Reproduce all the entries precisely.

-- START OF Provided entries --

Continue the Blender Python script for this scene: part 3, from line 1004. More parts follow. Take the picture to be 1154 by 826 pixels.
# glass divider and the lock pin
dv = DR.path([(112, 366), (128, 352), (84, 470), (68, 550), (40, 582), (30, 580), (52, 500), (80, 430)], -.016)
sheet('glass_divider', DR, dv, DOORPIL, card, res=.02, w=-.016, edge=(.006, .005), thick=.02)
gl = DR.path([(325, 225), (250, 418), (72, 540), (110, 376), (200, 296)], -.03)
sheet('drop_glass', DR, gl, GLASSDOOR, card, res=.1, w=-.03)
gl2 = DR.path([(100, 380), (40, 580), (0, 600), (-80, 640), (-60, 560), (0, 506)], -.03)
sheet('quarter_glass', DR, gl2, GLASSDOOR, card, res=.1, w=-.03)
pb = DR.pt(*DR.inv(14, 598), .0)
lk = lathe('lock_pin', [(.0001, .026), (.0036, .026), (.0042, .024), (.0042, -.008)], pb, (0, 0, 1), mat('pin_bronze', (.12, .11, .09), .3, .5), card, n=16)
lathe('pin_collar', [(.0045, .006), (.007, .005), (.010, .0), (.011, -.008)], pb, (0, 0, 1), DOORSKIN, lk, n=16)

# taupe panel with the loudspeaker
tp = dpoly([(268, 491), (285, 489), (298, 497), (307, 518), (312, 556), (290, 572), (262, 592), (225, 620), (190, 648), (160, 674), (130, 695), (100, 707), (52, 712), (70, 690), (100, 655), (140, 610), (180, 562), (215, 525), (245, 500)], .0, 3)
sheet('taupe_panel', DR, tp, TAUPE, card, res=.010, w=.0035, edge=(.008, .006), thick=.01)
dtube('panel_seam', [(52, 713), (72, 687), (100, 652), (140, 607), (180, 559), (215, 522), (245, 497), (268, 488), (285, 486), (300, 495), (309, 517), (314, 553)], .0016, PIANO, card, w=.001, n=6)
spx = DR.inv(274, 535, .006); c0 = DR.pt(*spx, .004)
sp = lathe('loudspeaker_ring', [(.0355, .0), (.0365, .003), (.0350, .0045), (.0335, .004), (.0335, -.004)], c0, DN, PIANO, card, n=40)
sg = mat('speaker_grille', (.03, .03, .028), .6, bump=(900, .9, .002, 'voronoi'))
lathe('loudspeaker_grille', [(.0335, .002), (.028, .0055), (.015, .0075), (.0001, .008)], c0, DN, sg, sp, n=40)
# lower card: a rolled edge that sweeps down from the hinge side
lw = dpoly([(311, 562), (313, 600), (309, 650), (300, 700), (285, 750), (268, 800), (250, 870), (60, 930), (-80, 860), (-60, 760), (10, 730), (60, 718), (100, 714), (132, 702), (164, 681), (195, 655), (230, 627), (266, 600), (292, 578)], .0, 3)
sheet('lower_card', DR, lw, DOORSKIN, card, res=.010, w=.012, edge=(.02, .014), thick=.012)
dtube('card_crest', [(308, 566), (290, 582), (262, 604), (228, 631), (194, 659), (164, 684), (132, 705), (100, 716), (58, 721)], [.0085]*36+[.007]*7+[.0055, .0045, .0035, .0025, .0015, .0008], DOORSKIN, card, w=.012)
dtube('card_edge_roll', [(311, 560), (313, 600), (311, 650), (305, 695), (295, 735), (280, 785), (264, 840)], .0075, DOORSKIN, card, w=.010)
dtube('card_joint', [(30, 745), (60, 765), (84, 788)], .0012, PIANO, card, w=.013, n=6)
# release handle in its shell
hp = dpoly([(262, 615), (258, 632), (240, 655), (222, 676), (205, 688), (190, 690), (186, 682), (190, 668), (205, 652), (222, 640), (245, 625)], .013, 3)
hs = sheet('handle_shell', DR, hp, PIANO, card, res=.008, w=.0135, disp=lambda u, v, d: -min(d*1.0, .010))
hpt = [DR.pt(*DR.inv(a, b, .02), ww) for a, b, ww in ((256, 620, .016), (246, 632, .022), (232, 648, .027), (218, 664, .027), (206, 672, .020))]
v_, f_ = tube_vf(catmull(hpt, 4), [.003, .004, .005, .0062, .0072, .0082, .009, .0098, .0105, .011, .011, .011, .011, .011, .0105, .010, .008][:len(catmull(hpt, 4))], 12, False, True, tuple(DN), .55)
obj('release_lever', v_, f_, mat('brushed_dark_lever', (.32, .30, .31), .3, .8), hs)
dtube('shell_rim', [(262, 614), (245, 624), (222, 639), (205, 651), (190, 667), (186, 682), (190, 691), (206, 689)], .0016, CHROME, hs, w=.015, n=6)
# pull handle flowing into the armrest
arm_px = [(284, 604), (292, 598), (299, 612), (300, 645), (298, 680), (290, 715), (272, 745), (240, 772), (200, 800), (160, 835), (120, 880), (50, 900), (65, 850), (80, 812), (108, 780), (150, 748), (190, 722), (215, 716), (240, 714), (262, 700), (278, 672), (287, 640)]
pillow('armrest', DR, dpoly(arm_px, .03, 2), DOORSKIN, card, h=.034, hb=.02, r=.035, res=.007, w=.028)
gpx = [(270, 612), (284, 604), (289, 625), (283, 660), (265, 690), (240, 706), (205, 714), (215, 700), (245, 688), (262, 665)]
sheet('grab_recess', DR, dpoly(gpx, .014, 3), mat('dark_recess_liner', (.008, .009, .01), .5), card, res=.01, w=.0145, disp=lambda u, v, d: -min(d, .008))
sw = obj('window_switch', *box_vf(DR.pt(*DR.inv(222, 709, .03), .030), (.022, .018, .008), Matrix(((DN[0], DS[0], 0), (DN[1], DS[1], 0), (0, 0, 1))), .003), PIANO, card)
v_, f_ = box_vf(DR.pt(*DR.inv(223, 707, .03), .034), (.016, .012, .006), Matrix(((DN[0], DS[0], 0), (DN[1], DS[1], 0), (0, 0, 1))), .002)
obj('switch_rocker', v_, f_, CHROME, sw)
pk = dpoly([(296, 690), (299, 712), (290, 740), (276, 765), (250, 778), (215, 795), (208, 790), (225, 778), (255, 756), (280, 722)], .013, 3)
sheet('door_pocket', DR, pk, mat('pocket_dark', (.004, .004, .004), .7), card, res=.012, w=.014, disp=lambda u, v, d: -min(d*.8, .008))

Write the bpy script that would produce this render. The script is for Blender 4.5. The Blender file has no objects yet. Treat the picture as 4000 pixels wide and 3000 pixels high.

-- END OF Provided entries --

▸ Full output:
Continue the Blender Python script for this scene: part 3, from line 1004. More parts follow. Take the picture to be 1154 by 826 pixels.
# glass divider and the lock pin
dv = DR.path([(112, 366), (128, 352), (84, 470), (68, 550), (40, 582), (30, 580), (52, 500), (80, 430)], -.016)
sheet('glass_divider', DR, dv, DOORPIL, card, res=.02, w=-.016, edge=(.006, .005), thick=.02)
gl = DR.path([(325, 225), (250, 418), (72, 540), (110, 376), (200, 296)], -.03)
sheet('drop_glass', DR, gl, GLASSDOOR, card, res=.1, w=-.03)
gl2 = DR.path([(100, 380), (40, 580), (0, 600), (-80, 640), (-60, 560), (0, 506)], -.03)
sheet('quarter_glass', DR, gl2, GLASSDOOR, card, res=.1, w=-.03)
pb = DR.pt(*DR.inv(14, 598), .0)
lk = lathe('lock_pin', [(.0001, .026), (.0036, .026), (.0042, .024), (.0042, -.008)], pb, (0, 0, 1), mat('pin_bronze', (.12, .11, .09), .3, .5), card, n=16)
lathe('pin_collar', [(.0045, .006), (.007, .005), (.010, .0), (.011, -.008)], pb, (0, 0, 1), DOORSKIN, lk, n=16)

# taupe panel with the loudspeaker
tp = dpoly([(268, 491), (285, 489), (298, 497), (307, 518), (312, 556), (290, 572), (262, 592), (225, 620), (190, 648), (160, 674), (130, 695), (100, 707), (52, 712), (70, 690), (100, 655), (140, 610), (180, 562), (215, 525), (245, 500)], .0, 3)
sheet('taupe_panel', DR, tp, TAUPE, card, res=.010, w=.0035, edge=(.008, .006), thick=.01)
dtube('panel_seam', [(52, 713), (72, 687), (100, 652), (140, 607), (180, 559), (215, 522), (245, 497), (268, 488), (285, 486), (300, 495), (309, 517), (314, 553)], .0016, PIANO, card, w=.001, n=6)
spx = DR.inv(274, 535, .006); c0 = DR.pt(*spx, .004)
sp = lathe('loudspeaker_ring', [(.0355, .0), (.0365, .003), (.0350, .0045), (.0335, .004), (.0335, -.004)], c0, DN, PIANO, card, n=40)
sg = mat('speaker_grille', (.03, .03, .028), .6, bump=(900, .9, .002, 'voronoi'))
lathe('loudspeaker_grille', [(.0335, .002), (.028, .0055), (.015, .0075), (.0001, .008)], c0, DN, sg, sp, n=40)
# lower card: a rolled edge that sweeps down from the hinge side
lw = dpoly([(311, 562), (313, 600), (309, 650), (300, 700), (285, 750), (268, 800), (250, 870), (60, 930), (-80, 860), (-60, 760), (10, 730), (60, 718), (100, 714), (132, 702), (164, 681), (195, 655), (230, 627), (266, 600), (292, 578)], .0, 3)
sheet('lower_card', DR, lw, DOORSKIN, card, res=.010, w=.012, edge=(.02, .014), thick=.012)
dtube('card_crest', [(308, 566), (290, 582), (262, 604), (228, 631), (194, 659), (164, 684), (132, 705), (100, 716), (58, 721)], [.0085]*36+[.007]*7+[.0055, .0045, .0035, .0025, .0015, .0008], DOORSKIN, card, w=.012)
dtube('card_edge_roll', [(311, 560), (313, 600), (311, 650), (305, 695), (295, 735), (280, 785), (264, 840)], .0075, DOORSKIN, card, w=.010)
dtube('card_joint', [(30, 745), (60, 765), (84, 788)], .0012, PIANO, card, w=.013, n=6)
# release handle in its shell
hp = dpoly([(262, 615), (258, 632), (240, 655), (222, 676), (205, 688), (190, 690), (186, 682), (190, 668), (205, 652), (222, 640), (245, 625)], .013, 3)
hs = sheet('handle_shell', DR, hp, PIANO, card, res=.008, w=.0135, disp=lambda u, v, d: -min(d*1.0, .010))
hpt = [DR.pt(*DR.inv(a, b, .02), ww) for a, b, ww in ((256, 620, .016), (246, 632, .022), (232, 648, .027), (218, 664, .027), (206, 672, .020))]
v_, f_ = tube_vf(catmull(hpt, 4), [.003, .004, .005, .0062, .0072, .0082, .009, .0098, .0105, .011, .011, .011, .011, .011, .0105, .010, .008][:len(catmull(hpt, 4))], 12, False, True, tuple(DN), .55)
obj('release_lever', v_, f_, mat('brushed_dark_lever', (.32, .30, .31), .3, .8), hs)
dtube('shell_rim', [(262, 614), (245, 624), (222, 639), (205, 651), (190, 667), (186, 682), (190, 691), (206, 689)], .0016, CHROME, hs, w=.015, n=6)
# pull handle flowing into the armrest
arm_px = [(284, 604), (292, 598), (299, 612), (300, 645), (298, 680), (290, 715), (272, 745), (240, 772), (200, 800), (160, 835), (120, 880), (50, 900), (65, 850), (80, 812), (108, 780), (150, 748), (190, 722), (215, 716), (240, 714), (262, 700), (278, 672), (287, 640)]
pillow('armrest', DR, dpoly(arm_px, .03, 2), DOORSKIN, card, h=.034, hb=.02, r=.035, res=.007, w=.028)
gpx = [(270, 612), (284, 604), (289, 625), (283, 660), (265, 690), (240, 706), (205, 714), (215, 700), (245, 688), (262, 665)]
sheet('grab_recess', DR, dpoly(gpx, .014, 3), mat('dark_recess_liner', (.008, .009, .01), .5), card, res=.01, w=.0145, disp=lambda u, v, d: -min(d, .008))
sw = obj('window_switch', *box_vf(DR.pt(*DR.inv(222, 709, .03), .030), (.022, .018, .008), Matrix(((DN[0], DS[0], 0), (DN[1], DS[1], 0), (0, 0, 1))), .003), PIANO, card)
v_, f_ = box_vf(DR.pt(*DR.inv(223, 707, .03), .034), (.016, .012, .006), Matrix(((DN[0], DS[0], 0), (DN[1], DS[1], 0), (0, 0, 1))), .002)
obj('switch_rocker', v_, f_, CHROME, sw)
pk = dpoly([(296, 690), (299, 712), (290, 740), (276, 765), (250, 778), (215, 795), (208, 790), (225, 778), (255, 756), (280, 722)], .013, 3)
sheet('door_pocket', DR, pk, mat('pocket_dark', (.004, .004, .004), .7), card, res=.012, w=.014, disp=lambda u, v, d: -min(d*.8, .008))

Write the bpy script that would produce this render. The script is for Blender 4.5. The Blender file has no objects yet. Treat the picture as 4000 pixels wide and 3000 pixels high.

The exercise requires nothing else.